Probability - Not a clue!

ShaShaBear

So, Im back again with yet more statistics I don't understand (Im not sure if this is a regular thing or if its just me struggling to grasp the basics). This time it's probability.
In the exam, I am given a formula sheet with the info I need for probability and probability distribution. The problem is, I am having issues pairing questions with formulas.
The question I am looking at is as follows:
A QC analyst inspects a random sample of four PDAs from a shipment of twenty to ensure there are no faulty devices. What is the probability that she will find exactly two faulty devices in her sample:
If a shipment contains 4 faulty devices
If a shipment contains 8 faulty devices

After a lot of brain melt, I decided I needed the formula for a hypergeometric distribution, which is given to me as follows in the exam:
P(xln, X, N) =
( X ) * (N-X)
( x ) (n-x)
___________
(N)
(n)
(The double brackets are meant to indicate a large continuous bracket)

I know what each symbol signifies in this question, I just have no idea what they expect me to do in using this formula. Anyone care to shed some light on how I use the formula to get an answer?

sponsoredwalk

A nice way to look at all probability questions in a way that, to me, helps you locate when & where combinatorics is needed, is by following this procedure:

Random experiment: Selecting 4 PDA's From a shipment of 20
Possible Outcomes: (Good, Good, Good, Bad), (Good, Bad, Good, Good),... (this step is just to get a feel for the sample space)
Sample Space: "Set of All Possible Ways of Selecting 4 Elements From a Set of 20 Possibilities (Where Order Doesn't Matter)"
Size of Sample Space: C(20,4) = 20!/4!(20-4)!
Event A: "Select Exactly Two Faulty Devices"
This is Composed of Selecting 2 Faulty Devices From a Possibility of 4 (where order doesn't matter) then Selecting 2 Good Devices From the remaining possibility of 20 - 4 = 16 (again where order doesn't matter)
Size of Event A: C(4,2)·C(16,2) (this follows from the multiplication principle, if one thing can be done m ways & another n ways then both together can be done in a total of mn ways - & this itself is nothing but a tree diagram formalized)
Probability of A Occurring: |A|/|S| = C(4,2)·C(16,2)/C(20,4)

See if you can do the above when there are 8 faulty devices.
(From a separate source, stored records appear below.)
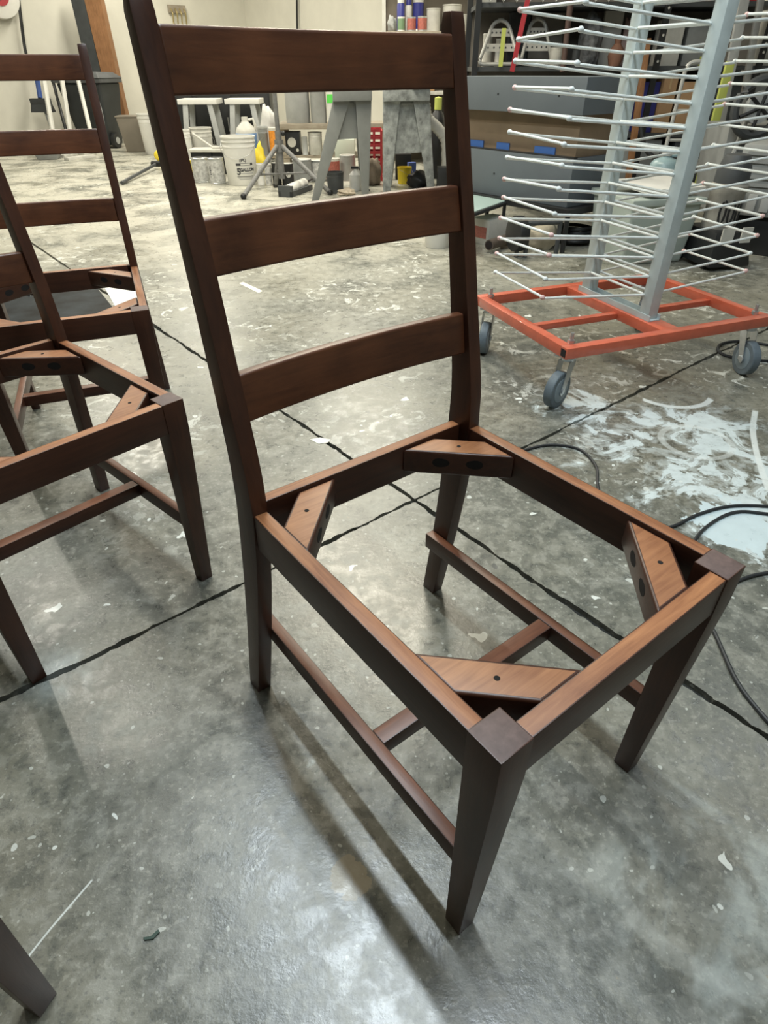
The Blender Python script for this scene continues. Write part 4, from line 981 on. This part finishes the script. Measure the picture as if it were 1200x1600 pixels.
# pale glass sheet on its own small black trestle, left of the cart
g3 = [fl(728, 301, .235), fl(789, 316, .235), fl(738, 334, .235), fl(714, 322, .235)]
gt = thing('glass_trestle', 'small black trestle holding a pale glass sheet beside the near chair post', 'trestle', (0, 0, 0))
q = MB(); q.prism([(p.x, p.y) for p in g3], .2385, .244); q.build('glass_sheet', mat('pale_green_glass', (0.42, 0.55, 0.52), 0.2), gt)
for i in range(4):
    a, b_ = g3[i], g3[(i + 1) % 4]; q = MB(); q.cyl((a.x, a.y, .226), (b_.x, b_.y, .226), .012, n=8); q.build('frame_bar', BLACK, gt)
    q = MB(); q.cyl((a.x, a.y, 0), (a.x, a.y, .226), .012, n=8); q.build('leg', BLACK, gt)
P, w, h = fspot(748, 381, 38, 342); cb = carton('white carton with red print on the floor beside the near chair post', P, w, .2, min(h, .2), OFFW, R(-51), 'printed_box', tape=False, print_m=RUST)
a, b_ = fl(764, 383, .05), fl(816, 366, .05); q = MB(); q.cyl(a, b_, .032, n=14); tb = thing('steel_pipe', 'dull brown steel pipe lying on a block below the cart', 'pipe', (0, 0, 0)); q.build('pipe', mat('brown_steel', (0.15, 0.12, 0.10), 0.5, 0.4), tb)
q = MB(); d_ = (b_ - a).normalized(); q.cyl(a - d_ * .002, a + d_ * .001, .026, n=12); q.build('bore', M_BLKM, tb)
q = MB(); mm_ = a.lerp(b_, .6); q.box(mm_.x - .06, mm_.x + .06, mm_.y - .05, mm_.y + .05, 0, .018); q.build('block', PINE, tb)
lump('sack', 'crumpled beige sack on the floor under the cart', 'sack', fl(846, 388), .20, .16, .15, mat('beige_sack', (0.36, 0.32, 0.24), 0.85, var=.2, scale=12), 3, .14)
cc = fl(896, 380); q = MB(); 
q.tube([cc + Vector((.11 * math.cos(i * math.pi / 12), .11 * math.sin(i * math.pi / 12), .013 + .025 * i / 24)) for i in range(24 * 4)], .012, 6)
tag(q.build('coiled_hose', BLACK), 'black coiled hose on the floor behind the drying rack', 'hose')
# folding hand truck lying under the cart edge
fr = thing('black_tube_frame', 'black tube frame on feet between pipe and beige sack', 'frame', (0, 0, 0))
for px, top_ in ((806, 322), (820, 320), (868, 332)):
    b0 = fl(px, 402 if px < 850 else 398); q = MB(); q.cyl(b0, (b0.x, b0.y, .20), .014, n=10); q.build('tube', DGREY, fr)
b0, b1 = fl(806, 402), fl(868, 398); q = MB(); q.cyl((b0.x, b0.y, .19), (b1.x, b1.y, .19), .014, n=10); q.build('tube', DGREY, fr)
q = MB(); b2 = fl(820, 402); q.cyl((b0.x - .03, b0.y + .02, .13), (b0.x + .03, b0.y + .04, .13), .10, n=24); q.build('wheel', BLACK, fr, bevel=.01)

# ------------------------------------------------------------------ shelving and clutter behind the rack on the right
Y = 6.05; zs = zat(1.4, Y, 104); z3 = zat(1.4, Y, 3); xa, xb = xat(742, Y, zs), xat(1212, Y, zs); w = xb - xa; x0 = (xa + xb) / 2
t = thing('black_shelving', 'long black perforated steel shelving behind the drying rack', 'shelf', (x0, Y, 0))
M_PERF = BLACK
for z in (.12, .50, zs, z3):
    q = MB(); q.box(-w / 2, w / 2, 0, .55, z - .03, z); q.build('shelf_board', DGREY, t)
for px in (740, 1021, 1180):
    X = xat(px, Y, .9) - x0
    for y in (-.03, .55):
        q = MB(); q.box(X - .022, X + .022, y, y + .028, 0, z3 + .45); u_ = q.build('upright', M_PERF, t)
        if y < 0 and px in (1021, 1180):
            for k_ in range(9):
                q = MB(); zz = zs + .03 + k_ * .055; q.cyl((X, y - .0015, zz), (X, y + .002, zz), .009, n=8); q.build('slot', OFFW, u_)
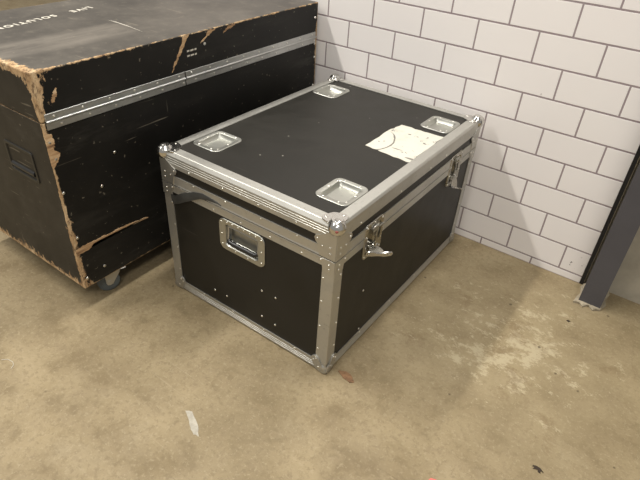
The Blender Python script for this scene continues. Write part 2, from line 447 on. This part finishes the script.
# lid lip and body lip (a tongue pair that meets at the split)
def flat_prof(w, t=.003): return [(0, 0), (0, w), (-t*.2, w), (t, w), (t, 0)]
for s in (-1, 1):
    for (z0, w, nm) in ((SPLIT + .0015, .037, 'lid_lip'), (.478, SPLIT - .0015 - .478, 'body_lip')):
        pr = [(.0028, 0), (.0028, w), (-.0005, w), (-.0005, w*.92), (0, w*.85), (0, w*.12), (-.0012, .002), (-.0012, 0)] if nm == 'lid_lip' else \
             [(.0028, 0), (.0028, w), (-.0022, w), (-.0022, w-.004), (0, w-.007), (0, .003), (-.0004, 0)]
        o = extrusion(nm, (-hx, s*hy, z0), (hx, s*hy, z0), (0, -s, 0), (0, 0, 1), pr)
        along(o, [(x, s*hy, z0 + (w - .007 if nm == 'lid_lip' else .008)) for x in ((-.225, -.07, .09, .24) if nm == 'lid_lip' else (-.26, -.13, 0, .13, .26))], (0, s, 0))
        ys = [(-hy, hy)]
        if s == 1: ys = [(-hy, LY[0] - .05), (LY[0] + .05, LY[1] - .05), (LY[1] + .05, hy)]
        bmx = bmesh.new()
        for a, b in ys:
            loft(bmx, [[Vector((s*hx - s*p, y, z0 + q)) for p, q in pr] for y in (a, b)], True, True)
        o = obj(nm, bmx, 'alu', fc)
# upright corner angles, bottom angles
for sx in (-1, 1):
    for sy in (-1, 1):
        o = extrusion('corner_trim', (sx*hx, sy*hy, .012), (sx*hx, sy*hy, .478), (-sx, 0, 0), (0, -sy, 0), angle_prof(.047, .047, r=.003))
        for z in (.11, .22, .33, .43):
            fix(o, (sx*(hx - .040), sy*hy, z), (0, sy, 0)); fix(o, (sx*hx, sy*(hy - .040), z + .01), (sx, 0, 0))
BR = [(.012, .0016), (.021, .0016), (.030, .0016)]
for s in (-1, 1):
    o = extrusion('bottom_trim', (-hx, s*hy, .004), (hx, s*hy, .004), (0, -s, 0), (0, 0, 1), angle_prof(.046, .046, ridges_b=BR))
    along(o, [(x, s*hy, .043) for x in (-.22, -.06, .1, .25)], (0, s, 0))
    o = extrusion('bottom_trim', (s*hx, -hy, .004), (s*hx, hy, .004), (-s, 0, 0), (0, 0, 1), angle_prof(.046, .046, ridges_b=BR))
    along(o, [(s*hx, y, .043) for y in (-.33, -.1, .12, .36)], (s, 0, 0))

# corners
for sx in (-1, 1):
    for sy in (-1, 1):
        Ff = Fr((sx*hx, sy*hy, 0), (-sx, 0, 0), (0, 0, 1)); Fs = Fr((sx*hx, sy*hy, 0), (0, -sy, 0), (0, 0, 1))
        lidp = [(0, SPLIT+.002), (0, .612), (.030, .612), (.046, .598), (.062, .589), (.078, .583), (.083, .572), (.077, .560), (.067, .552), (.066, .535), (.060, SPLIT+.002)]
        bodp = [(0, .460), (0, SPLIT-.002), (.062, SPLIT-.002), (.063, .500), (.055, .490), (.046, .480), (.045, .460)]
        for nm, pp, rv in (('lid_corner_bracket', lidp, [(.071, .572), (.051, .552), (.022, .556), (.020, .534)]), ('body_corner_bracket', bodp, [(.052, .499), (.022, .490), (.020, .473)])):
            bm = bmesh.new()
            for F, n in ((Ff, (0, sy, 0)), (Fs, (sx, 0, 0))):
                e = 1 if F.n.dot(Vector(n)) > 0 else -1
                prism(bm, F, pp, e*-.001, e*.0026, .0008)
            o = obj(nm, bm, 'zinc', fc)
            for a, z in rv:
                fix(o, Ff(a, z) + Vector((0, sy*.0026, 0)), (0, sy, 0)); fix(o, Fs(a, z) + Vector((sx*.0026, 0, 0)), (sx, 0, 0))
        # ball corner on the lid: dome with three lobed ears
        bm = bmesh.new(); c = (sx*(hx - .013), sy*(hy - .013), H - .012)
        ball(bm, c, .028)
        Ft = Fr((sx*hx, sy*hy, H), (-sx, 0, 0), (0, -sy, 0)); e = 1 if Ft.n.z > 0 else -1
        ear = [(.002, .002), (.002, .048), (.008, .070), (.026, .074), (.040, .064), (.056, .060), (.060, .056), (.064, .040), (.074, .026), (.070, .008), (.048, .002)]
        prism(bm, Ft, smooth_poly(ear, 1), e*-.001, e*.003, .001)
        tube(bm, [(c[0] - sx*.004, c[1] - sy*.004, H + .001), (c[0] - sx*.004, c[1] - sy*.004, H + .014)], [.026, .017], 20)
        fix_m = obj('ball_corner', bm, 'chrome', fc, 40); o = fix_m
        fix(o, Ft(.061, .022) + Vector((0, 0, .003)), (0, 0, 1)); fix(o, Ft(.022, .061) + Vector((0, 0, .003)), (0, 0, 1))
        if (sx, sy) == (1, -1):
            bm = bmesh.new(); dd = Vector((.47, -.76, .06)).normalized(); ball(bm, Vector(c) + dd*.0225, .0070, u=14, v=10)
            obj('red_dab', bm, 'red', fc, 40, label='small dull red dab on the near ball corner')  # small red spot set into the near ball
        # bottom corners
        bm = bmesh.new(); c = (sx*(hx - .017), sy*(hy - .017), .0235)
        ball(bm, c, .0235)
        for F, n in ((Ff, (0, sy, 0)), (Fs, (sx, 0, 0))):
            e = 1 if F.n.dot(Vector(n)) > 0 else -1
            pp = [(.0, .004), (.0, .020), (.020, .040), (.032, .066), (.046, .074), (.060, .066), (.064, .052), (.056, .034), (.046, .012), (.024, .004)]
            prism(bm, F, smooth_poly(pp, 1), e*-.001, e*.004, .0012)
        o = obj('bottom_corner', bm, 'zinc', fc, 40)
        for F, n in ((Ff, (0, sy, 0)), (Fs, (sx, 0, 0))):
            for a, z in ((.042, .060), (.053, .050), (.030, .024)): fix(o, F(a, z) + Vector(n)*.004, n)

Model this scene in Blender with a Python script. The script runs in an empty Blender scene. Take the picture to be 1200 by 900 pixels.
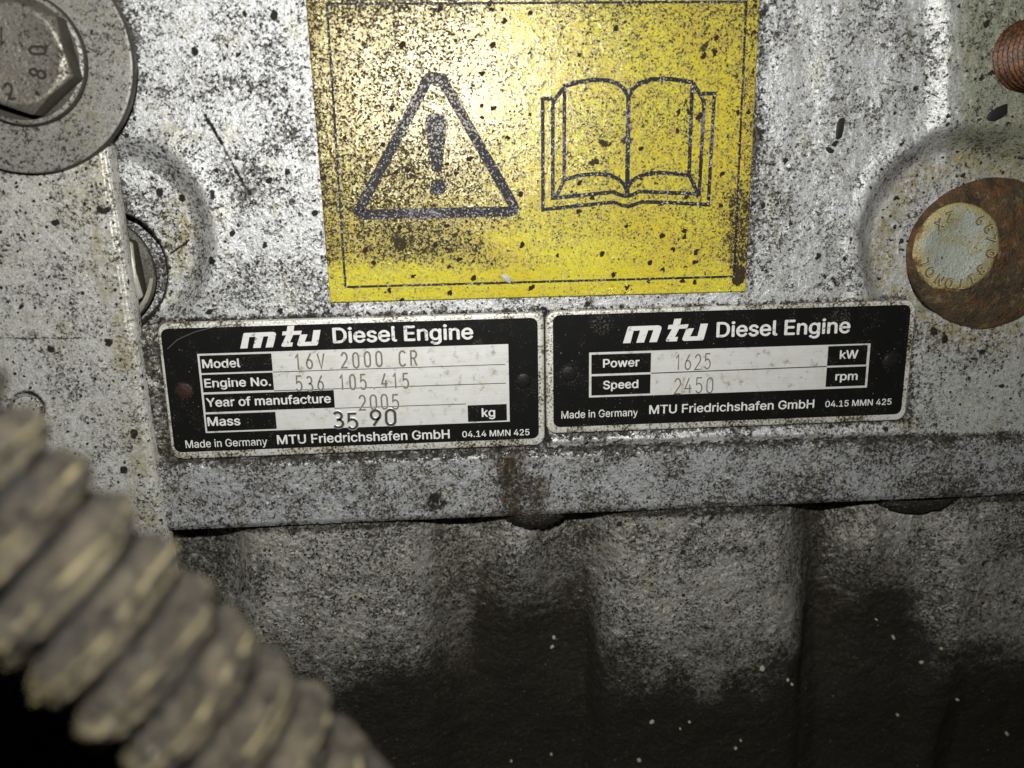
import bpy, bmesh, math, random
import numpy as np
from mathutils import Matrix, Vector

# ---------------------------------------------------------------- camera, world, lamp, exposure
# The place: one side of an engine block.  Its flat face is the plane y = 0 (x right, z up, the viewer at -y).
# All lengths below are in millimetres and are scaled by S when a mesh is made.
S = 0.001
D = 240.0                                   # the lens is 240 mm in front of the face
F = 1000.0                                  # focal length for a frame 1200 wide
YAW, PITCH, ROLL = -0.06802661, -0.24244674, -0.01856661
Rm = (Matrix.Rotation(YAW, 3, 'Z') @ Matrix.Rotation(math.pi / 2 + PITCH, 3, 'X') @ Matrix.Rotation(ROLL, 3, 'Z'))
R = np.array(Rm)

sc = bpy.context.scene
COL = sc.collection
cam_d = bpy.data.cameras.new('camera')
cam = bpy.data.objects.new('camera', cam_d)
COL.objects.link(cam)
cam.matrix_world = Matrix.Translation((0, -D * S, 0)) @ Rm.to_4x4()
cam_d.sensor_width = 36
cam_d.lens = 30
cam_d.clip_start = 0.005
cam_d.clip_end = 20
cam_d.dof.use_dof = True
cam_d.dof.focus_distance = 0.246
cam_d.dof.aperture_fstop = 10.0
sc.camera = cam

world = bpy.data.worlds.new('World')
sc.world = world
world.use_nodes = True
bg = world.node_tree.nodes['Background']
bg.inputs[0].default_value = (0.9, 0.95, 1.0, 1)
bg.inputs[1].default_value = 0.006

ld = bpy.data.lights.new('phone_flash', 'POINT')
ld.energy = 2.8
ld.color = (1.0, 0.995, 0.97)
ld.shadow_soft_size = 0.0028
flash = bpy.data.objects.new('phone_flash', ld)
flash.location = (-0.007, -D * S + 0.004, 0.047)
COL.objects.link(flash)

sc.view_settings.view_transform = 'Standard'
sc.view_settings.look = 'None'
sc.view_settings.exposure = 0.0
sc.view_settings.gamma = 1.0

rng = random.Random(7)
nrng = np.random.default_rng(11)


# ---------------------------------------------------------------- geometry helpers
def W(px, py, h=0.0):
    """Point of the plane h mm in front of the face (survey coordinates of the photograph to millimetres)."""
    d = R @ np.array([(px - 600) / F, -(py - 450) / F, -1.0])
    t = (D - h) / d[1]
    return np.array([t * d[0], -h, t * d[2]])


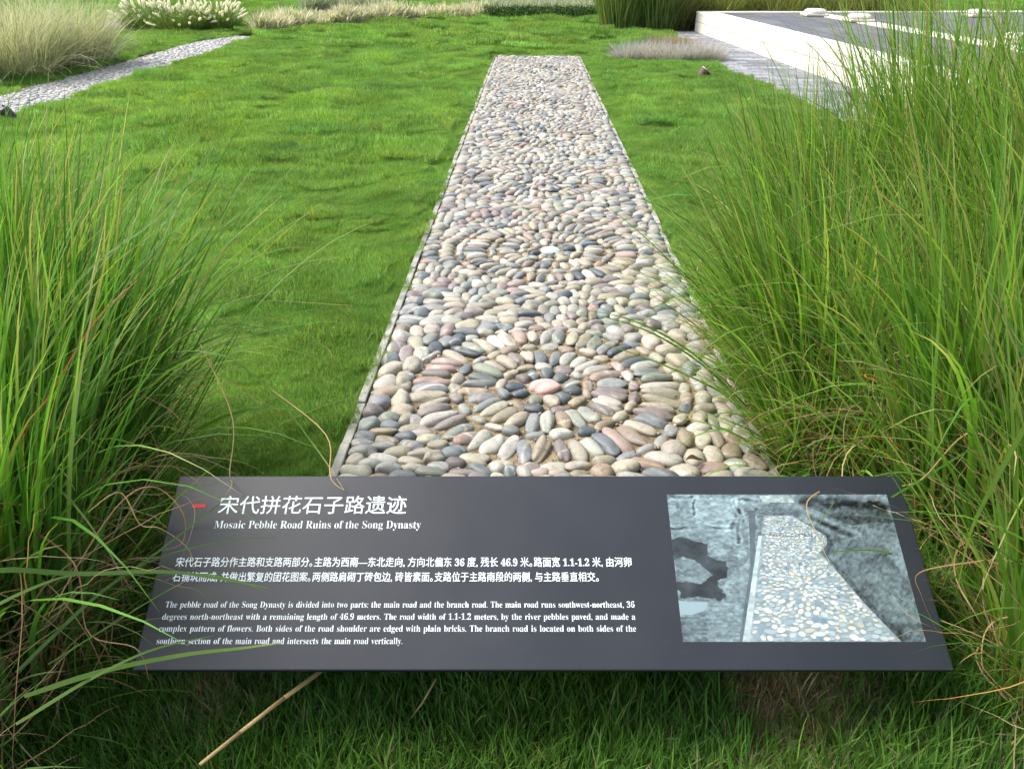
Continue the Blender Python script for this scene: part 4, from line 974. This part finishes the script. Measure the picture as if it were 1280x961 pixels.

This process of analyzing things is nothing more than the hypergeometric distribution expanded. The way we inject the hypergeometric distribution into this process is through the concept of a random variable & it's distribution function.

Random Variable X: "Number of faulty devices selected"
X(good, good,bad,good) = 1
X(good,bad,bad,good) = 2
Basically X is a function from Sample Space S to R that plugs in possible outcomes & tells you the number of faulty devices.
Distribution Function of Random Variable: F(X = x) = P{X = x}
This is where we interject hypergeometricity... The question has stated that X = 2, i.e. the number of faulty devices is 2, thus F(X = 2) = P{X = 2} = |A|/|S| = C(4,2)·C(16,2)/C(20,4)
So we can use the probability calculation I did above or we can recognize this a process with two outcomes (success or fail, where success or fail is either faulty of not-faulty) & that there is sampling without replacement thus making this a hypergeometric process instead of a binomial process.
Therefore P{X = 2} = f(2,20,4,4) (taken the notation from the urn example in that link) = "hypergeometric formula which gives exact same value as C(4,2)·C(16,2)/C(20,4)". Notice the formula is saying exactly, exactly, the same thing that I said in steps above, it's nothing but a shortcut in this case...

Again see if you can do all of this when there are 8 faulty devices...

Literally the only book that made sense to me in showing me how to deal with things this way was this book (which the examples in sections 1.2, 1.3, 2.1 & 2.2 will offer some perfect opportunities to quickly practice examples in the above systematic way!) so you might appreciate checking that out.